I don’t remember if they went back to the losing bettors to offer them a free pick, but that would be an easy way to get that customer back. Offer them a free pick, and you have a 50% probability of getting that one right regardless of which side you picked.

Note:

This wouldn’t be a problem except for one thing: You’re giving them money.

This effectively makes the vig higher, which means you need to win an even higher percentage of bets just to break even.

7 – Sports Betting Can Be Fun Recreationally

It’s a hard job if you want to be a professional. I’ve already explained what’s involved in just getting serious enough to break even at it.

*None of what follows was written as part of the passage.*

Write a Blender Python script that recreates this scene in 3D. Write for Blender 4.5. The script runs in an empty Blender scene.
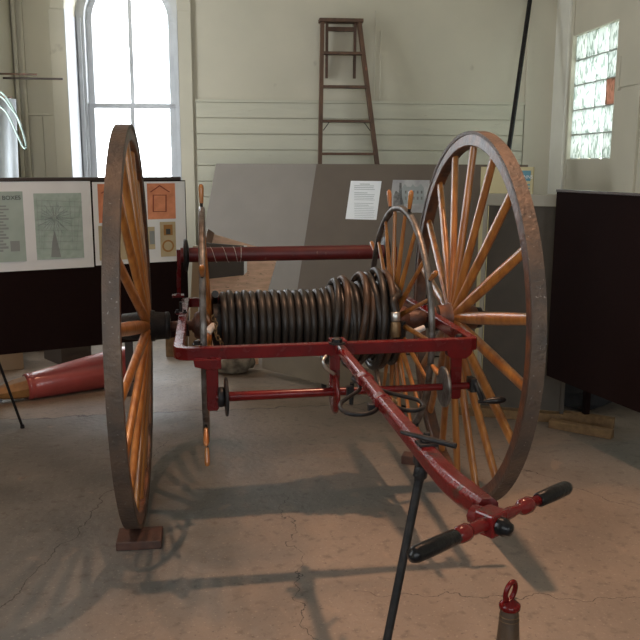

Becoming addicted to sports betting can be one of the most miserable experiences of your life. It’s like any other addiction, only it might be more expensive than many others.

If you think you have a gambling problem, don’t be hesitant to seek professional help. Most gambling sites have disclaimers about gambling addiction and provide resources for problem gambling.

Conclusion

If you’re thinking about getting more serious about betting on sports online, reading more about it and practicing different tactics is a great way to get involved in the hobby. I personally prefer it to casino games and like it at least as well as I enjoy playing poker.

Now that you’ve read this post, you have what you need to know to get started with online sports betting.